Beyond Dhansak, Exploring Parsi Cuisine In 6 Lesser Known Dishes
Image Credit: Aapru Parsi Kitchen/Instagram

When you say ‘Parsi Food’, most people envision one thing. Dhansak. And while that’s of course a beloved dish, it’s by no means the end all and be all of Parsi food. By nature, the cuisine is a cultural kaleidoscope of influences, starting from all the way back in Persia where the Zoroastrian religion began and winding its way across the seas to Gujarat where it gathered a whole host of new influences and flavours that aligned better with the Indian palate.

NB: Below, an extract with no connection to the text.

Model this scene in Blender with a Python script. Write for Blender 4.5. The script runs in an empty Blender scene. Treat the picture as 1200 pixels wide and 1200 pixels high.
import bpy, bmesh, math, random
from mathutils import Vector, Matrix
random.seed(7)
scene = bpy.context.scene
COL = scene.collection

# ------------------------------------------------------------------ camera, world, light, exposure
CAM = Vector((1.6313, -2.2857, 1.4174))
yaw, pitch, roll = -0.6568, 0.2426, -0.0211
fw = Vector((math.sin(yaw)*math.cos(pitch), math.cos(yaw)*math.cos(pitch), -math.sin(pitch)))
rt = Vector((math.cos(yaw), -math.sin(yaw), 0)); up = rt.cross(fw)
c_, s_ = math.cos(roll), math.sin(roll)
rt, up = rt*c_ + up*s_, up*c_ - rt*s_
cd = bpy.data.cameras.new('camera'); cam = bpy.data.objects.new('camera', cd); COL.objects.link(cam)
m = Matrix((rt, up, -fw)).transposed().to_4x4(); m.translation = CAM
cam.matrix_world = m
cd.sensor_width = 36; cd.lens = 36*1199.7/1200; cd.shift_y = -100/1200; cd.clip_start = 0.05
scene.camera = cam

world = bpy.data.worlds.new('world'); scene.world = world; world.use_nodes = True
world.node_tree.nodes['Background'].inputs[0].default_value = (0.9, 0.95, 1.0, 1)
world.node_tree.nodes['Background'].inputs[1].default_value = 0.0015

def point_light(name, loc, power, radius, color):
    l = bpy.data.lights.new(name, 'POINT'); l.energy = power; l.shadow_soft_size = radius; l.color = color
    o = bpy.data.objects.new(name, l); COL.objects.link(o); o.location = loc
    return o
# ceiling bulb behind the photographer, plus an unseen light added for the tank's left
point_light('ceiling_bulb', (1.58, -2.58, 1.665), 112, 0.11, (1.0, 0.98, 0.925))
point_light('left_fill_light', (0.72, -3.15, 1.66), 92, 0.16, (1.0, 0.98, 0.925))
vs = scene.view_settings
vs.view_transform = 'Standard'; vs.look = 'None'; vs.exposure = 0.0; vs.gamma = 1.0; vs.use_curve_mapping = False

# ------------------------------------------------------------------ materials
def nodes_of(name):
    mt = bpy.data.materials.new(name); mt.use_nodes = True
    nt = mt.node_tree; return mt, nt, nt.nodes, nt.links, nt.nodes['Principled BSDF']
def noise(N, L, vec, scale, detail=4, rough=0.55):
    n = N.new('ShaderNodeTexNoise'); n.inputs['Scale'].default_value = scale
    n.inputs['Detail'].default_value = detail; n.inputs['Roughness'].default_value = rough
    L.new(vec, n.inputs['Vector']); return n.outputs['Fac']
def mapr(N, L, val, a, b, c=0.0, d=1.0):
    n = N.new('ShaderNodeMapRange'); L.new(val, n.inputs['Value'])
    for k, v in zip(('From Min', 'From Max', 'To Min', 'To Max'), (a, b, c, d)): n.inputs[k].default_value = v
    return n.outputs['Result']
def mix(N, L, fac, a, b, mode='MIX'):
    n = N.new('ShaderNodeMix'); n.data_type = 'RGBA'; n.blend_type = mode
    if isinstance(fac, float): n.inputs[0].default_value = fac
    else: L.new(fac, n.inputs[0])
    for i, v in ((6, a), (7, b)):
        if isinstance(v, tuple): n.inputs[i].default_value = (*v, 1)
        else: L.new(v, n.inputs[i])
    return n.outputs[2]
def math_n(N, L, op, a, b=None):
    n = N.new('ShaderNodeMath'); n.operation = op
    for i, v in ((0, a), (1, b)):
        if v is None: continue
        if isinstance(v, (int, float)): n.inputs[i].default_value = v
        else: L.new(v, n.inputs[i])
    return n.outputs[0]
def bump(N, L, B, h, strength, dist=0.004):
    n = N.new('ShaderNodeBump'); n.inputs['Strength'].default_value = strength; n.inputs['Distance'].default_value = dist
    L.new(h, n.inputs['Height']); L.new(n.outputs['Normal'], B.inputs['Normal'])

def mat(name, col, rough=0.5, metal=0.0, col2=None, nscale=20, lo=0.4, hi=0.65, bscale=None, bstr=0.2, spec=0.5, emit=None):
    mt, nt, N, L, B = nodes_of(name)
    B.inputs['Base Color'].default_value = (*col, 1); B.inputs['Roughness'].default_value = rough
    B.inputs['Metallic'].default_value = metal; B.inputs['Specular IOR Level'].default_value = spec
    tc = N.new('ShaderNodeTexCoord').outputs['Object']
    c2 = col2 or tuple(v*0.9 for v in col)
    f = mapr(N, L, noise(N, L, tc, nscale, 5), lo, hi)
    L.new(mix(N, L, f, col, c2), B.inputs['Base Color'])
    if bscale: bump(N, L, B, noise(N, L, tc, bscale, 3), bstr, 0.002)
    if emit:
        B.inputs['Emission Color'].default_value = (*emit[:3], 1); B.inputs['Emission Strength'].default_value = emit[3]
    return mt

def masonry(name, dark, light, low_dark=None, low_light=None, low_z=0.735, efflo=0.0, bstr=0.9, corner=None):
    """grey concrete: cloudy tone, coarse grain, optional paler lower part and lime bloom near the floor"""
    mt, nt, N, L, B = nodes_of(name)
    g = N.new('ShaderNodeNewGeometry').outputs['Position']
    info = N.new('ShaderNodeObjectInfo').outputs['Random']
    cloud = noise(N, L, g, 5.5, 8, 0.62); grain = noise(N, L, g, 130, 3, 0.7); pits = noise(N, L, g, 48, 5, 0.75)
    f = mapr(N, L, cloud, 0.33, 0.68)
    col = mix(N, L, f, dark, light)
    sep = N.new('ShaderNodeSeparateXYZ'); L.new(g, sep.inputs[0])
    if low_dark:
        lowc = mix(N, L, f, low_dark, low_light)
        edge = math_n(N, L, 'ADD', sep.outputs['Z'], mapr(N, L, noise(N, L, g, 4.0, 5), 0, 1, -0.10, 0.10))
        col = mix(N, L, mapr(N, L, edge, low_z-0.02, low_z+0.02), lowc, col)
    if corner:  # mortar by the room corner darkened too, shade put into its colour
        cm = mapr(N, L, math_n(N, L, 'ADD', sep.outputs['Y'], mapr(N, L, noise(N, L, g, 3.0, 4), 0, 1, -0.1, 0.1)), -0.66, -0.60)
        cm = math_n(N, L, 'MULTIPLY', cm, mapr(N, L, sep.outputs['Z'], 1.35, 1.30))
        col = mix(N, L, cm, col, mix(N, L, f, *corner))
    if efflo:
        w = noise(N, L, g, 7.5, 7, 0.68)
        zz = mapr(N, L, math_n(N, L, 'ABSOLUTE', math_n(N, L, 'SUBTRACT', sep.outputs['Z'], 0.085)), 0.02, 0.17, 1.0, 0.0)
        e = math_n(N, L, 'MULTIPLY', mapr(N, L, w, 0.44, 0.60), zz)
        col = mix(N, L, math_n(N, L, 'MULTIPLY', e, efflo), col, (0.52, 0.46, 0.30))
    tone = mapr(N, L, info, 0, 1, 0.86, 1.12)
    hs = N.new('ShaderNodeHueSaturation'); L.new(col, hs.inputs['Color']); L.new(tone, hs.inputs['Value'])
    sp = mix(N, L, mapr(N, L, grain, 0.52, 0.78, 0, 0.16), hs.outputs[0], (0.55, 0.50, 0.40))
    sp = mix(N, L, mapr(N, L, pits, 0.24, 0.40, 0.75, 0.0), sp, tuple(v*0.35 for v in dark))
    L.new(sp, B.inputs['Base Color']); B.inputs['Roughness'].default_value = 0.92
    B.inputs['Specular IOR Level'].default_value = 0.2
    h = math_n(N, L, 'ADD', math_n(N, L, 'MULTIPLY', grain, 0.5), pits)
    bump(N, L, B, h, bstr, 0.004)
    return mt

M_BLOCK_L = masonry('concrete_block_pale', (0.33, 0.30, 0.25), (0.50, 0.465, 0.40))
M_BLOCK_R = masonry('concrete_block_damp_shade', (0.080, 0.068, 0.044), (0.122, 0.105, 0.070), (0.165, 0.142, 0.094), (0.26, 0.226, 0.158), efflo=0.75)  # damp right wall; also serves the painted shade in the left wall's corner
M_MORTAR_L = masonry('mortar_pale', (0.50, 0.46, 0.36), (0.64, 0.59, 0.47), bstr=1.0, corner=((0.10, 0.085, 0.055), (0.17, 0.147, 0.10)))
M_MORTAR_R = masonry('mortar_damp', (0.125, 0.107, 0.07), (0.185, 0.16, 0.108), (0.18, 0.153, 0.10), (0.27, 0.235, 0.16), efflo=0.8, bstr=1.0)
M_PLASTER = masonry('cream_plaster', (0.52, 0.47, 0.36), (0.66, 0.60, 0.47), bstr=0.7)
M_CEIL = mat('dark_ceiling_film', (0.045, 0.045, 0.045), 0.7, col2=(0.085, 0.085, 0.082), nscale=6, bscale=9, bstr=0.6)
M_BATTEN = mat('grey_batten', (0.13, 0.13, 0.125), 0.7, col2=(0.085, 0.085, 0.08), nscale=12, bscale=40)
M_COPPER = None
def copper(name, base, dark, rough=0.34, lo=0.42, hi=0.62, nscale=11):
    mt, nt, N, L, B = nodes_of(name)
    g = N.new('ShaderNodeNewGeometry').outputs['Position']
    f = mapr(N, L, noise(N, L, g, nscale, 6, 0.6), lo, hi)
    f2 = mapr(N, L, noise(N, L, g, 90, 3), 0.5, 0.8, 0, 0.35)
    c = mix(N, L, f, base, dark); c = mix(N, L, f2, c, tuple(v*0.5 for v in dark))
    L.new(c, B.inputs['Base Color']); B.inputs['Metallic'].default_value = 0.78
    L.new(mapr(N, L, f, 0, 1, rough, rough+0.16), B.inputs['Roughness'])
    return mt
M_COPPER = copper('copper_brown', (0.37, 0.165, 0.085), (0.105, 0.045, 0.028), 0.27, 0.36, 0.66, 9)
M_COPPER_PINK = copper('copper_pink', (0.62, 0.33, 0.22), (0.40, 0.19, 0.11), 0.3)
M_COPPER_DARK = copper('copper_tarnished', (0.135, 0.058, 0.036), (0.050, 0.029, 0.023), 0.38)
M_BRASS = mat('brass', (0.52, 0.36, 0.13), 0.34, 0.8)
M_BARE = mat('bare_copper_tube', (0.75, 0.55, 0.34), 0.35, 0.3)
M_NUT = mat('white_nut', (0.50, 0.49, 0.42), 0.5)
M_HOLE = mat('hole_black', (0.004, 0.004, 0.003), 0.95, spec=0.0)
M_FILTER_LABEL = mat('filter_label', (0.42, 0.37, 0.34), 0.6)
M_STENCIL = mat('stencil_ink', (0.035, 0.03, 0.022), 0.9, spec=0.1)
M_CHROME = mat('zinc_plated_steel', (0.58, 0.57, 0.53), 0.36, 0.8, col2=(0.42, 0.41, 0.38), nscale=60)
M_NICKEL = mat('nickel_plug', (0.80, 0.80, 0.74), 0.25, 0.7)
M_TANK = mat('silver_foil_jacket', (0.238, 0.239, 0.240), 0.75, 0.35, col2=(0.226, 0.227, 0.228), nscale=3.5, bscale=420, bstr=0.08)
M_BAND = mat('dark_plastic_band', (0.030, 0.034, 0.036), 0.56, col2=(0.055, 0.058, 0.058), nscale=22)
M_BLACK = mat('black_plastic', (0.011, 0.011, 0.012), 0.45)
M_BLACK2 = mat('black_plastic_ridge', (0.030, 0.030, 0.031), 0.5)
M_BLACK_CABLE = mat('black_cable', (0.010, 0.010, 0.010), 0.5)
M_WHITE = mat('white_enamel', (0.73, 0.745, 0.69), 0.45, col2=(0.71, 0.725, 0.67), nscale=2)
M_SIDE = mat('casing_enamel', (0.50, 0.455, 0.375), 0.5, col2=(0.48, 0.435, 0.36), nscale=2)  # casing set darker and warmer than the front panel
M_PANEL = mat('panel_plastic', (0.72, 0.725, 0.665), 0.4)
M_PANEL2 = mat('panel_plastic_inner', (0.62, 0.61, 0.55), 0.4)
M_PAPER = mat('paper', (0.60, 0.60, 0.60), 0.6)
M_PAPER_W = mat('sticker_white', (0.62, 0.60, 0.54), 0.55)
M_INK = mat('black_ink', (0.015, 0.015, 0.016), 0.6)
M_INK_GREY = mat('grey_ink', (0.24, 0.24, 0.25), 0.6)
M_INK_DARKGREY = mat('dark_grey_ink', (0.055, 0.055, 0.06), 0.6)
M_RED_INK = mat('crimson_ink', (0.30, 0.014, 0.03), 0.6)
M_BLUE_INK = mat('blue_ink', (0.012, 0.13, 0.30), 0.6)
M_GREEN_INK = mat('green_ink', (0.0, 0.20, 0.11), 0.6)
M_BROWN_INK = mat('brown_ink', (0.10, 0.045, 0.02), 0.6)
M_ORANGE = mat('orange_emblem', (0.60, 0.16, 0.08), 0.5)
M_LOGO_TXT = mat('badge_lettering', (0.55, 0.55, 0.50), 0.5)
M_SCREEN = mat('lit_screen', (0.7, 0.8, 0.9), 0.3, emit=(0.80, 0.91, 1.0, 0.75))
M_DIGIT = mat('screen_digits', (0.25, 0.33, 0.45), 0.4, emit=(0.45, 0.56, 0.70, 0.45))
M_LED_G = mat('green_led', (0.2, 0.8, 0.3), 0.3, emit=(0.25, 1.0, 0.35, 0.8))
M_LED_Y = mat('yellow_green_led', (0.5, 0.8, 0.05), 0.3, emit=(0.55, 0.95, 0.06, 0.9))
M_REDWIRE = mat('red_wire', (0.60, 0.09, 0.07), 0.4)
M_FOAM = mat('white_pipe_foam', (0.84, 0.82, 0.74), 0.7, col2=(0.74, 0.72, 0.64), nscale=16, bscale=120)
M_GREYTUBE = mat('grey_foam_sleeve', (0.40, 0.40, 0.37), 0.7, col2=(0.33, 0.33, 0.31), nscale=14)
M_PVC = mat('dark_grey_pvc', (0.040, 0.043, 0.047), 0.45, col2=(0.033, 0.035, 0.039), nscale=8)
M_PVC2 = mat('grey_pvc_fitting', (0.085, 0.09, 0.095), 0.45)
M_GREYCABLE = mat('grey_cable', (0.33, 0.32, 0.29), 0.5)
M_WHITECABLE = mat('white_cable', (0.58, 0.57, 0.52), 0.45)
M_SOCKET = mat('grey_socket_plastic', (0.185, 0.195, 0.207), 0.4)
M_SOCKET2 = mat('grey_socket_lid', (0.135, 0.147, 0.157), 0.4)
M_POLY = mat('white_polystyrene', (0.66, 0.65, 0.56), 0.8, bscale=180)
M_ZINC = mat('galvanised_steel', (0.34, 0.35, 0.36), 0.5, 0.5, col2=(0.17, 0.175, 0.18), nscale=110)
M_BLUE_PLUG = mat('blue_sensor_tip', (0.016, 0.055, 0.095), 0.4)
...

As legend goes, when the first ships of Zoroastrians fleeing from the Persian empire landed on Indian shores, the King Jadi Rana was reluctant to add more burden to his population. A priest from the Zoroastrian party asked for a bowl of milk, full to the brim, saying that the bowl was like his kingdom, there was no space for any more and then sprinkled in sugar. The milk didn’t overflow and the milk was now sweetened. The priest assured the king that this was what the Zoroastrian travellers would do, simply sweeten his kingdom. Impressed by this wisdom, the King granted them asylum and the rest, as they say, is history.

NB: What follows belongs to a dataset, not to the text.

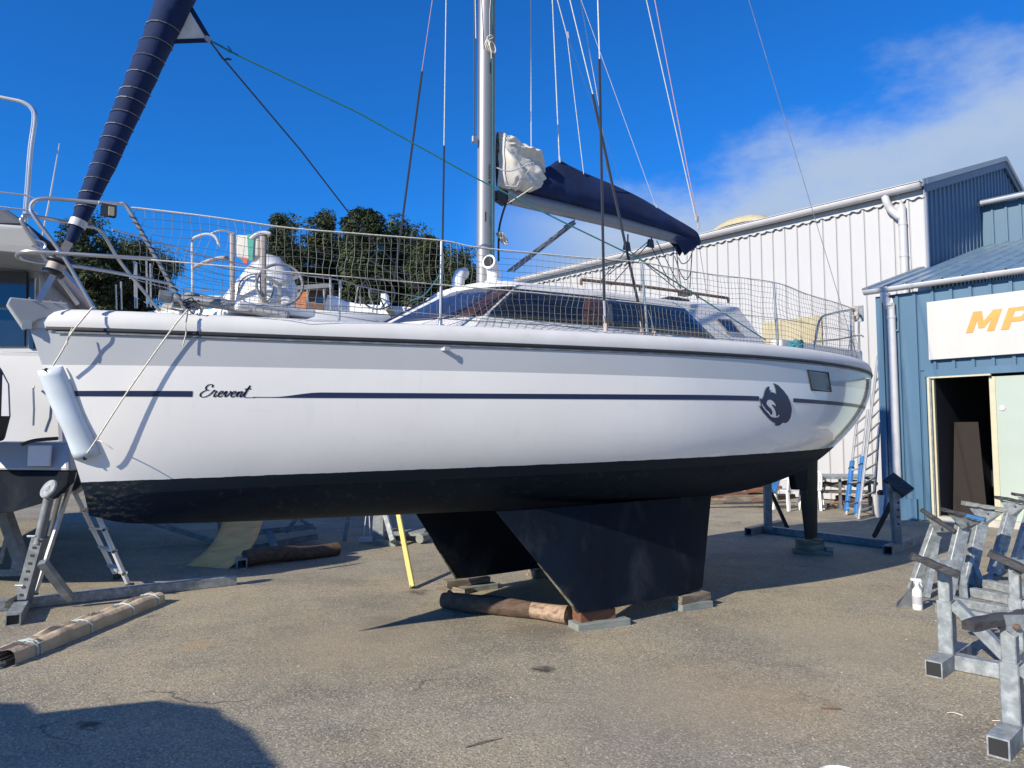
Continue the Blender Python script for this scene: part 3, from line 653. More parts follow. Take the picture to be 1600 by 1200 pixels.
G = [[c+d_*h_+x*math.cos(2*math.pi*k/16)*.051+y*math.sin(2*math.pi*k/16)*.051 for k in range(17)] for h_ in (0, .05)]; lb.grid(G); lb.build('luff_tape', M['pvc'], go, smooth=True)
cl = MB(); cl.add([bp(293, 14, .02), bp(270, 64, .02), bp(322, 60, .02)], [(0, 1, 2)]); co = cl.build('clew_patch', M['sail'], go, solid=.006)
ce = MB(); ce.beam(bp(294, 6, .02), bp(325, 58, .02), .03, .012, (0, 1, 0)); ce.beam(bp(266, 65, .02), bp(325, 63, .02), .028, .012, (0, 1, 0)); ce.build('clew_border', M['navycloth'], co)
rg = MB(); rg.lathe(bp(324, 61, .02), [(.022, -.008), (.026, 0), (.022, .008)], 12, (0, 1, 0)); rg.build('clew_ring', M['pinkgrey'], co)
ctr = bp(326, 62, .02)
rope('sheet', [ctr, bp(363, 82, .05), bp(560, 176, .25), bp(745, 279, .5), bp(880, 347, .75), bp(1000, 405, .95), bp(1196, 531, 1.25)], .0065, M['rope_t'], 6)
rope('sheet', [ctr, bp(350, 93, -.03), bp(470, 235, -.4), bp(560, 352, -.75), bp(664, 460, -1.0)], .0065, M['rope_d'], 6)
for q in range(3):
    rope('sheet_knot', [ctr, bp(340+q*3, 70+q, .03), bp(357, 78+q, .04), bp(363, 82, .05), bp(356, 72, .03)], .005, M['rope_t'], 5, None, 4)
    rope('sheet_knot', [ctr, bp(337+q*2, 76+q*3, 0), bp(348, 92, -.03), bp(356, 91+q, 0), bp(362, 93, 0)], .005, M['rope_d'], 5, None, 4)
# ---- bow platform, furler drum, pulpit
pf = MB(); pf.prism([bp(11, 474, .055), bp(16, 464, .055), bp(105, 473, .055), bp(112, 488, .055), bp(60, 500, .055), bp(38, 514, .055)], (0, .11, 0)); pf.build('bow_platform', M['gel2'], Y, bevel=.008)  # darker gelcoat carries the plate's shade in its colour
bt_ = MB()
for (x, y) in ((78, 470), (95, 471), (46, 466)): bt_.lathe(bp(x, y, .058), [(.006, 0), (.006, .008)], 8, (0, -1, 0))
bt_.box(bp(42, 507, .05), (.05, .02, .05)); bt_.build('platform_fastenings', M['ss'], Y, kind='stuff')
st_ = MB(); st_.beam(bp(60, 470, .10), bp(83, 430, .05), .035, .008, (0, 1, 0)); st_.beam(bp(88, 430, -.05), bp(122, 475, -.12), .02, .008, (0, 1, 0)); st_.build('tack_strut', M['ss'], Y)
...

That adaptability is still seen in Parsi cuisine to this day, with dishes that echo ideas of the middle-east but that embrace and integrate flavours from India’s western coastline. Today, in honour of Parsi New Year, let’s explore some lesser known dishes that are just as beloved to Parsi cuisine. 

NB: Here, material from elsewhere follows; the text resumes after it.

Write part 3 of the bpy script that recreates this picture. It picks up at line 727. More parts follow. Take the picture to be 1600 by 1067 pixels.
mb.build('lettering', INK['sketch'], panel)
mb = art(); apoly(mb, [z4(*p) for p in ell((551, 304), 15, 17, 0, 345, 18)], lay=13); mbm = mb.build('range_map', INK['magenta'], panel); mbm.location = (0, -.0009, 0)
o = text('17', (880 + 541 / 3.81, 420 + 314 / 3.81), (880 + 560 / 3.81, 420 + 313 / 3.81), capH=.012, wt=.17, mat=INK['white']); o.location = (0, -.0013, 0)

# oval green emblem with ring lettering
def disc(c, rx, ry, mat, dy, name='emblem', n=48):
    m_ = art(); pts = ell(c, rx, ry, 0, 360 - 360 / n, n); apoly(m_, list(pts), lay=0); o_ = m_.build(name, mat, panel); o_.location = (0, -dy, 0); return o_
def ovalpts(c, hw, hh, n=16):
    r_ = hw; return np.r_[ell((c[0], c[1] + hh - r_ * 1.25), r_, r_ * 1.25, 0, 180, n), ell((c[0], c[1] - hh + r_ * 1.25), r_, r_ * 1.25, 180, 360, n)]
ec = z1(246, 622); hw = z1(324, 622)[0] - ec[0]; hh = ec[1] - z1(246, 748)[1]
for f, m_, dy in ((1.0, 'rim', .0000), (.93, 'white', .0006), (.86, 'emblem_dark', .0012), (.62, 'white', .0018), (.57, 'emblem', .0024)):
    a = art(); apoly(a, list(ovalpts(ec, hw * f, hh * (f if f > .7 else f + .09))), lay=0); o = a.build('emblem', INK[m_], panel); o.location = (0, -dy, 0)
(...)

Video Credits: Roxanne Bamboat/YouTube

Salli Boti: 

Salli Boti is a hearty Parsi mutton curry that combines tender pieces of meat with crispy fried potato matchsticks, known as "salli." The curry boasts a rich and robust gravy made from tomatoes, onions, ginger, and garlic, spiced with traditional elements like red chilli powder and garam masala. The interplay of textures between the succulent meat and crunchy sali is a hallmark of this dish. 

Kolmi no Patio: 

Parsi cuisine has a special tendency to combine sweet and sour and this prawn curry with a twist, Kolmi no Patio does just that. Made by cooking prawns in a tangy tomato and tamarind sauce, sweetened with jaggery or sugar it is an explosion of different flavours. Often also made with fish, the balance of flavours make this dish a favourite among seafood enthusiasts. It’s most commonly served alongside dal and rice (dhan dar) for a simple but fulfilling meal. 

Saas ni Macchi:

Saas ni Macchi is a delightful Parsi fish curry that exemplifies the blend of sweet, sour, and spicy flavours. Tender fish pieces are simmered in a creamy sauce made from simple ingredients like onion, chillies and garlic, spiced and then made into a thin roux with flour. A splash of vinegar with a few spoons of sugar creates a beautiful contrast of flavours. The dish is usually garnished with fresh coriander and served with steamed rice or ‘rotli’. The creamy texture and harmonious combination of ingredients make Saas ni Macchi a beloved Parsi culinary treasure.

Jardaloo ma Ghosh:

Jardaloo ma Ghosh, or Parsi-style mutton with dried apricots, offers another punchy contrast of flavours. Succulent pieces of mutton are cooked with fragrant spices like cinnamon, cloves, and cardamom, creating a rich and aromatic base. The addition of dried apricots imparts a subtle sweetness that balances the savoury notes. The dish is often accompanied by fluffy rice or rotis. 

Atheli Chicken:

Often found at Parsi homes and occasionally finding its way onto a wedding menu, this delightful Parsi dish brings together tender pieces of chicken and a spiced gravy. The word "atheli" refers to the process of marinating the chicken in a blend of aromatic spices before cooking. The marinated chicken is then slow-cooked in its own juices gravy that includes tomatoes, onions, garlic, and ginger. The result is a dish with deep, complex flavours and a beautiful harmony between the spices and the succulent chicken. 

Aleti Paleti:

Aleti Paleti is a unique Parsi dish that is a game changer in minimising food waste. The term "aleti paleti" is derived from the Gujarati words for "intestines" and "tripe," which are common components of the dish.This hearty (no pun intended) dish is essentially a combination of various leftover meats and organs, cooked with spices and vegetables to create a rich and satisfying gravy. Alongside these, you might find liver, kidney, heart, and other offal, all simmered in a spicy tomato-based gravy seasoned with ginger, garlic, and aromatic spices. The dish turns humble ingredients into a meal that embodies the spirit of sustainability and tradition.